On Sun, Dec 31, 2023 at 10:51:25PM -0500, Paul M Foster wrote:
> Apparently, something was wrapping lines to
> about 75 characters, and putting an equals sign at the end of every line
> which had been wrapped.

This is "quoted-printable" encoding.  You need to use a properly decoded
version of the file, rather than the raw text.[1]

> As a solution, I took that email from my mutt mail file and stripped out
> all the headers and non-HTML content. Then I fed that to my browser.

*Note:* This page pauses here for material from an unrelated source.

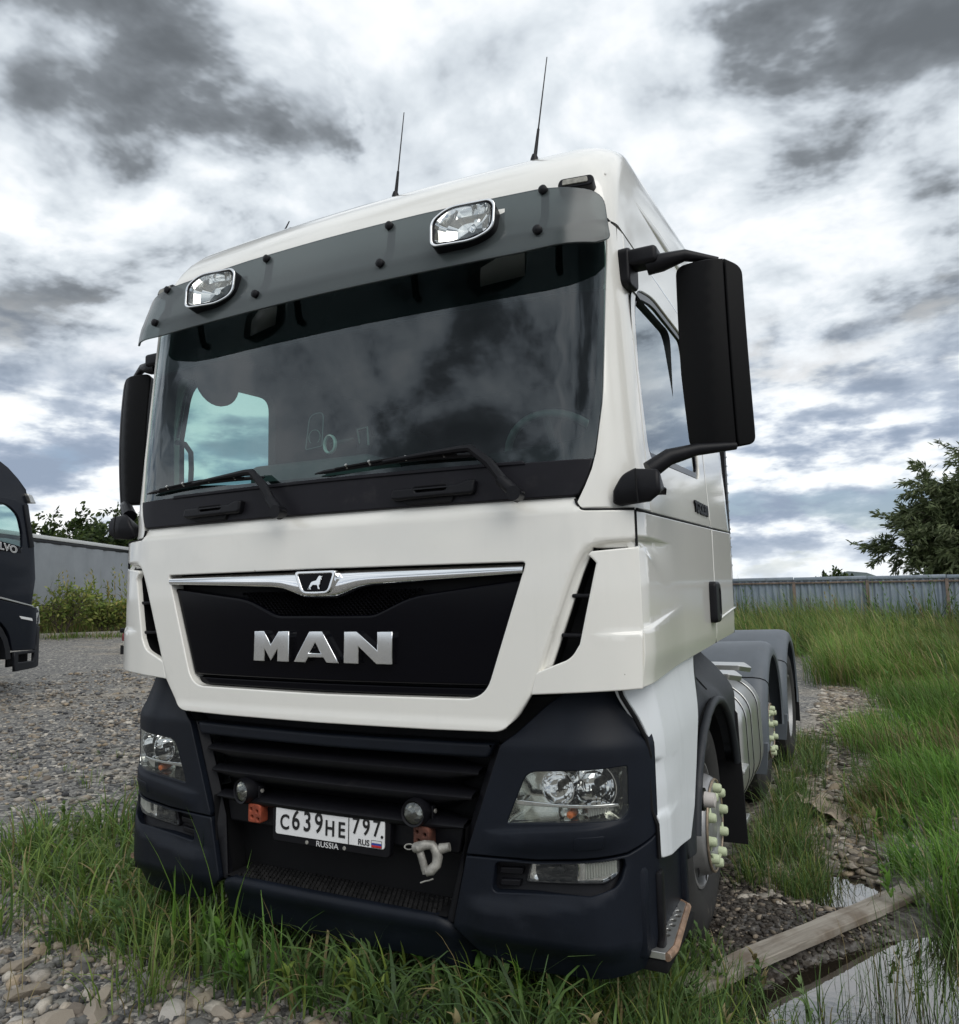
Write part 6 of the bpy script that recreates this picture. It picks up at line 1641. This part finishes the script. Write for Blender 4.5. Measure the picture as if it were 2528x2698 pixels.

If you received a correctly formatted email, it should contain one or more
parts, each of which is identified by a MIME Content-Type.  Pressing 'v'
while reading the message takes you to a page which shows you the parts
in a tree form.

Use the arrow keys to select the part you want to save (in this case, the
text/html one), and then save it to a file.  I use "foo.html" usually,
and just overwrite foo.html every time.

Have your browser load THAT file.

[1] The SMTP standard requires all transmitted lines to be 1000 characters
    or less, and to contain only 7-bit ASCII characters.  Therefore, any
    content which doesn't conform to these restrictions has to be encoded.
    The two choices for encoding are quoted-printable, and base64.
    Quoted-printable is nearly human-readable, and is more efficient if
    there are relatively few 8-bit characters or long lines, so it's
    a common choice.  Some MUAs will use q-p even on files that don't
    *strictly* need it, just in case.